Because of the convenient and efficient nature of information sharing on the cyberspace, the Human Flesh Search is often used to acquire information usually difficult or impossible to find by other conventional means (such as a library or Google). Such information, once available, can be rapidly distributed to hundreds of websites, making it an extremely powerful mass media. The purposes of human flesh search vary from providing technical/professional Q&A support, to revealing private/classified information about specific individuals or organizations (therefore breaching the internet confidentiality and anonymity). Because personal knowledge or unofficial (sometimes illegal) access are frequently depended upon to acquire these information, the reliability and accuracy of such searches often vary.


Earlier this year, the New York Times had an article examining the phenomenon in China, starting with a "crush" video featuring a woman somewhere in China who stomped a kitten to death with her high-heeled shows. Vengeance--justice?--was swift.

There is no portal specially designed for human-flesh searching; the practice takes place in Chinese Internet forums like Mop, where the term most likely originated. Searches are powered by users called wang min, Internet citizens, or Netizens. The word “Netizen” exists in English, but you hear its equivalent used much more frequently in China, perhaps because the public space of the Internet is one of the few places where people can in fact act like citizens. A Netizen called Beacon Bridge No Return found the first clue in the kitten-killer case. “There was credit information before the crush scene reading ‘www.crushworld.net,’ ” that user wrote. Netizens traced the e-mail address associated with the site to a server in Hangzhou, a couple of hours from Shanghai. A follow-up post asked about the video’s location: “Are users from Hangzhou familiar with this place?” Locals reported that nothing in their city resembled the backdrop in the video. But Netizens kept sifting through the clues, confident they could track down one person in a nation of more than a billion. They were right.

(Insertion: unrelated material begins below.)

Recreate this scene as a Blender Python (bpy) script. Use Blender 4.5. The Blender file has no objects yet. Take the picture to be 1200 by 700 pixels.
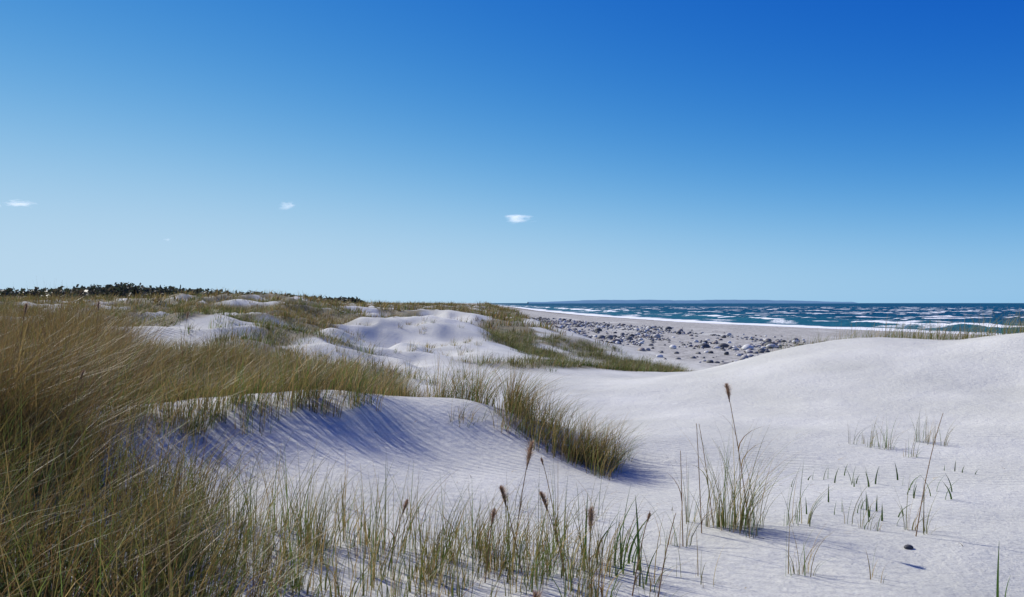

The traditional media picked up the story, and people all across China saw the kitten killer’s photo on television and in newspapers. “I know this woman,” wrote I’m Not Desert Angel four days after the search began. “She’s not in Hangzhou. She lives in the small town I live in here in northeastern China. God, she’s a nurse! That’s all I can say.”

Only six days after the first Mop post about the video, the kitten killer’s home was revealed as the town of Luobei in Heilongjiang Province, in the far northeast, and her name — Wang Jiao — was made public, as were her phone number and her employer. Wang Jiao and the cameraman who filmed her were dismissed from what the Chinese call iron rice bowls, government jobs that usually last to retirement and pay a pension until death.

“Wang Jiao was affected a lot,” a Luobei resident known online as Longjiangbaby told me by e-mail. “She left town and went somewhere else. Li Yuejun, the cameraman, used to be core staff of the local press. He left Luobei, too.” The kitten-killer case didn’t just provide revenge; it helped turn the human-flesh search engine into a national phenomenon.


It's not just China. Consider the aftermath of the suicide of Megan Meier, a Missouri adolescent who killed herself after the mother of a frenemy set up a MySpace account used to taught her. Suffice it to say that, once identified, her parents lost their jobs, the family was driven from town, and the mother prosecuted (unsuccessfully) on charges of creating a false account.

What do I think of this? I have to admit that my first impression is approval, driven by my personal experiences and inclinations. The idea of cat cruelty appals me, and my experience with depression is such that I've no tolerance for people who exploit depression in others. Then again, mob justice is never good. Worse, as the New York Times article notes, it's also the tactic of the weak an marginalized.

Rebecca MacKinnon, a visiting fellow at Princeton University’s Center for Information Technology Policy, argues that China’s central government may actually be happy about searches that focus on localized corruption. “The idea that you manage the local bureaucracy by sicking the masses on them is actually not a democratic tradition but a Maoist tradition,” she told me. During the Cultural Revolution, Mao encouraged citizens to rise up against local officials who were bourgeois or corrupt, and human-flesh searches have been tagged by some as Red Guard 2.0. It’s easy to denounce the tyranny of the online masses when you live in a country that has strong rule of law and institutions that address public corruption, but in China the human-flesh search engine is one of the only ways that ordinary citizens can try to go after corrupt local officials. Cases like the Lin Jiaxiang search, as imperfect as their outcomes may be, are examples of the human-flesh search as a potential mechanism for checking government excess.

The human-flesh search engine can also serve as a safety valve in a society with ever mounting pressures on the government. “You can’t stop the anger, can’t make everyone shut up, can’t stop the Internet, so you try and channel it as best you can. You try and manage it, kind of like a waterworks hydroelectric project,” MacKinnon explained. “It’s a great way to divert the qi, the anger, to places where it’s the least damaging to the central government’s legitimacy.”


Of course we're stuck with it. Still.